---------- RECORDS PROVIDED

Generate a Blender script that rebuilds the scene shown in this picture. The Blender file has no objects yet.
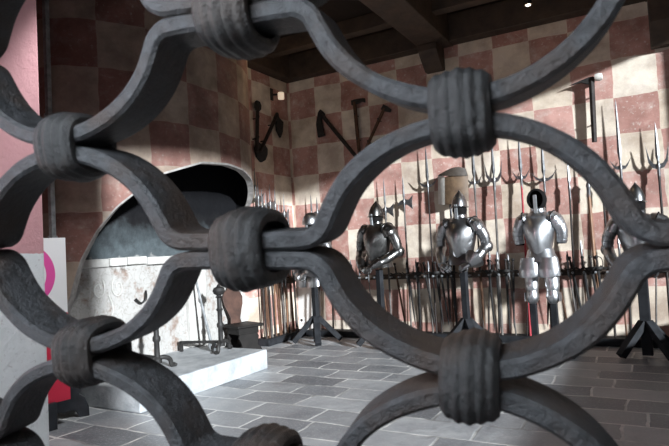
import bpy, bmesh, math, random
from mathutils import Vector, Matrix, noise as mnoise

random.seed(7)
sc = bpy.context.scene
col = sc.collection
PI = math.pi

# ------------------------------------------------------------------ camera (metres; X along the far wall, Y towards it)
FPX, YAW, PITCH, ROLL, EYE = 562.5, .51013, .045695, -.0538, 1.3
BACK, LEFT, TOP = 7.46, -4.91, 3.98


def basis(yaw, pitch, roll):
    f = Vector((-math.sin(yaw) * math.cos(pitch), math.cos(yaw) * math.cos(pitch), math.sin(pitch)))
    r = Vector((math.cos(yaw), math.sin(yaw), 0))
    u = r.cross(f)
    c, s = math.cos(roll), math.sin(roll)
    return c * r + s * u, -s * r + c * u, f


CR, CU, CF = basis(YAW, PITCH, ROLL)


def ray(x, y):
    return CF + (x - 334.5) / FPX * CR - (y - 223) / FPX * CU


def bk(x, y, off=0.0):
    d = ray(x, y)
    return d * ((BACK - off) / d.y) + Vector((0, 0, EYE))


def lf(x, y, off=0.0):
    d = ray(x, y)
    return d * ((LEFT + off) / d.x) + Vector((0, 0, EYE))


cam = bpy.data.cameras.new('camera')
cam.sensor_width = 36
cam.lens = FPX / 669 * 36
cam.clip_start = .02
cam.dof.use_dof = True
cam.dof.focus_distance = 6.2
cam.dof.aperture_fstop = 14.0
camo = bpy.data.objects.new('camera', cam)
col.objects.link(camo)
camo.matrix_world = Matrix(((CR.x, CU.x, -CF.x, 0), (CR.y, CU.y, -CF.y, 0), (CR.z, CU.z, -CF.z, EYE), (0, 0, 0, 1)))
sc.camera = camo


# ------------------------------------------------------------------ materials
def new_mat(name):
    m = bpy.data.materials.new(name)
    m.use_nodes = True
    nt = m.node_tree
    return m, nt, nt.nodes['Principled BSDF']


def N(nt, typ, **kw):
    n = nt.nodes.new(typ)
    for k, v in kw.items():
        if k.startswith('i_'):
            n.inputs[k[2:].replace('_', ' ')].default_value = v
        else:
            setattr(n, k, v)
    return n


def mixc(nt, fac, a, b, blend='MIX'):
    n = nt.nodes.new('ShaderNodeMix')
    n.data_type = 'RGBA'
    n.blend_type = blend
    for idx, v in ((0, fac), (6, a), (7, b)):
        if hasattr(v, 'is_output') or isinstance(v, bpy.types.NodeSocket):
            nt.links.new(v, n.inputs[idx])
        else:
            n.inputs[idx].default_value = v if idx == 0 else (*v, 1)
    return n.outputs[2]


def math_n(nt, op, a, b=None, clamp=False):
    n = nt.nodes.new('ShaderNodeMath')
    n.operation = op
    n.use_clamp = clamp
    for i, v in enumerate((a, b)):
        if v is None:
            continue
        if isinstance(v, bpy.types.NodeSocket):
            nt.links.new(v, n.inputs[i])
        else:
            n.inputs[i].default_value = v
    return n.outputs[0]


def ramp(nt, fac, stops):
    n = nt.nodes.new('ShaderNodeValToRGB')
    cr = n.color_ramp
    while len(cr.elements) < len(stops):
        cr.elements.new(.5)
    for e, (p, c) in zip(cr.elements, stops):
        e.position = p
        e.color = (*c, 1) if len(c) == 3 else c
    nt.links.new(fac, n.inputs[0])
    return n.outputs[0]


def noise_fac(nt, vec, scale, detail=4, rough=.6):
    n = N(nt, 'ShaderNodeTexNoise')
    n.inputs['Scale'].default_value = scale
    n.inputs['Detail'].default_value = detail
    n.inputs['Roughness'].default_value = rough
    if vec is not None:
        nt.links.new(vec, n.inputs['Vector'])
    return n.outputs['Fac']


def bump(nt, b, h, strength, dist=.01):
    n = N(nt, 'ShaderNodeBump')
    n.inputs['Strength'].default_value = strength
    n.inputs['Distance'].default_value = dist
    nt.links.new(h, n.inputs['Height'])
    nt.links.new(n.outputs[0], b.inputs['Normal'])


def coords(nt, kind='Object'):
    return N(nt, 'ShaderNodeTexCoord').outputs[kind]


def simple(name, ca, cb, scale=8, rough=.6, metal=0.0, bstr=.2, bscale=40, bdist=.004, rough_var=.15, spec=.5):
    m, nt, b = new_mat(name)
    v = coords(nt)
    f = noise_fac(nt, v, scale)
    c = ramp(nt, f, [(.32, ca), (.68, cb)])
    nt.links.new(c, b.inputs['Base Color'])
    b.inputs['Metallic'].default_value = metal
    b.inputs['Specular IOR Level'].default_value = spec
    f2 = noise_fac(nt, v, scale * 2.3)
    r = math_n(nt, 'ADD', math_n(nt, 'MULTIPLY', f2, rough_var * 2), rough - rough_var)
    nt.links.new(r, b.inputs['Roughness'])
    bump(nt, b, noise_fac(nt, v, bscale, 6, .65), bstr, bdist)
    return m


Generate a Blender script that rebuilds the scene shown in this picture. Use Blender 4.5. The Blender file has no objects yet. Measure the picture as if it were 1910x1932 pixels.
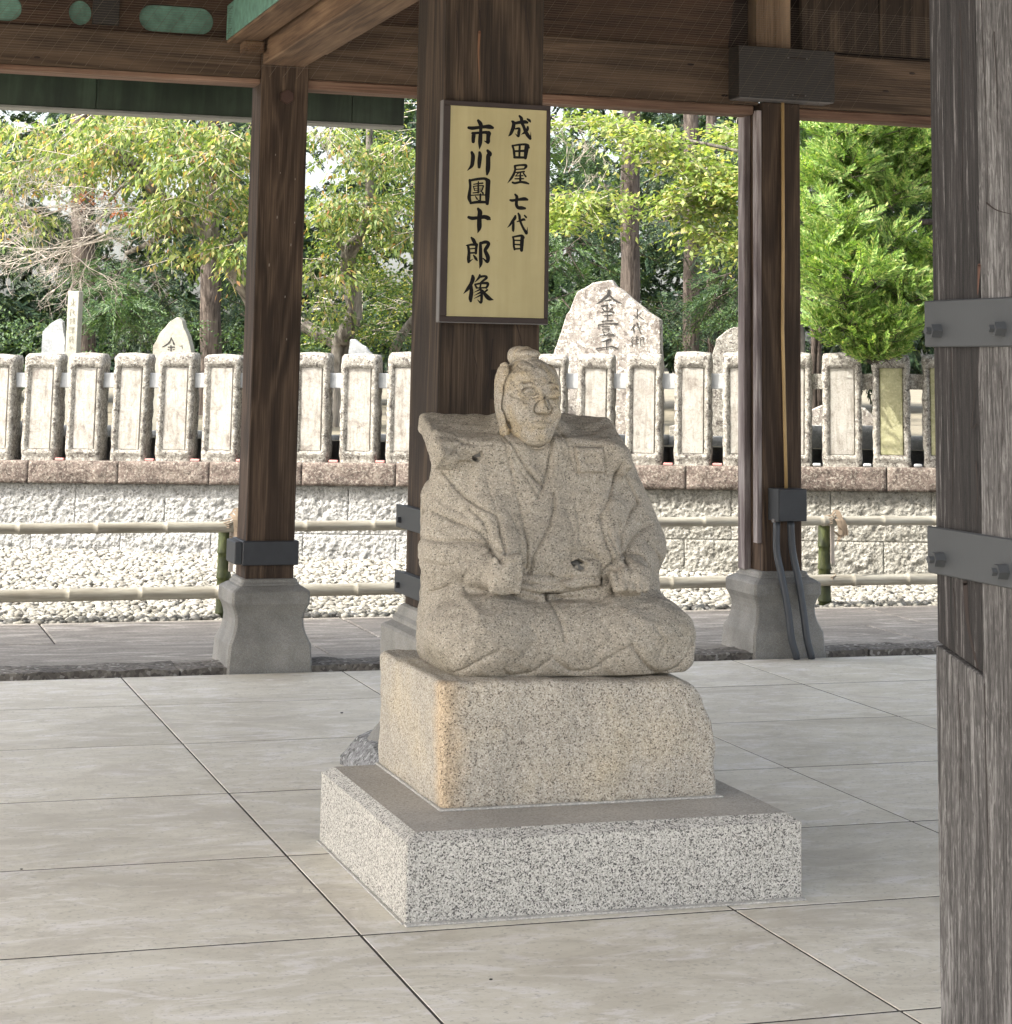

--------------------

Repeat the listing above exactly from its first line to the line containing "return d * ((LEFT", both included, and omit the pictures.

Generate a Blender script that rebuilds the scene shown in this picture. The Blender file has no objects yet.
import bpy, bmesh, math, random
from mathutils import Vector, Matrix, noise as mnoise

random.seed(7)
sc = bpy.context.scene
col = sc.collection
PI = math.pi

# ------------------------------------------------------------------ camera (metres; X along the far wall, Y towards it)
FPX, YAW, PITCH, ROLL, EYE = 562.5, .51013, .045695, -.0538, 1.3
BACK, LEFT, TOP = 7.46, -4.91, 3.98


def basis(yaw, pitch, roll):
    f = Vector((-math.sin(yaw) * math.cos(pitch), math.cos(yaw) * math.cos(pitch), math.sin(pitch)))
    r = Vector((math.cos(yaw), math.sin(yaw), 0))
    u = r.cross(f)
    c, s = math.cos(roll), math.sin(roll)
    return c * r + s * u, -s * r + c * u, f


CR, CU, CF = basis(YAW, PITCH, ROLL)


def ray(x, y):
    return CF + (x - 334.5) / FPX * CR - (y - 223) / FPX * CU


def bk(x, y, off=0.0):
    d = ray(x, y)
    return d * ((BACK - off) / d.y) + Vector((0, 0, EYE))


def lf(x, y, off=0.0):
    d = ray(x, y)
    return d * ((LEFT + off) / d.x) + Vector((0, 0, EYE))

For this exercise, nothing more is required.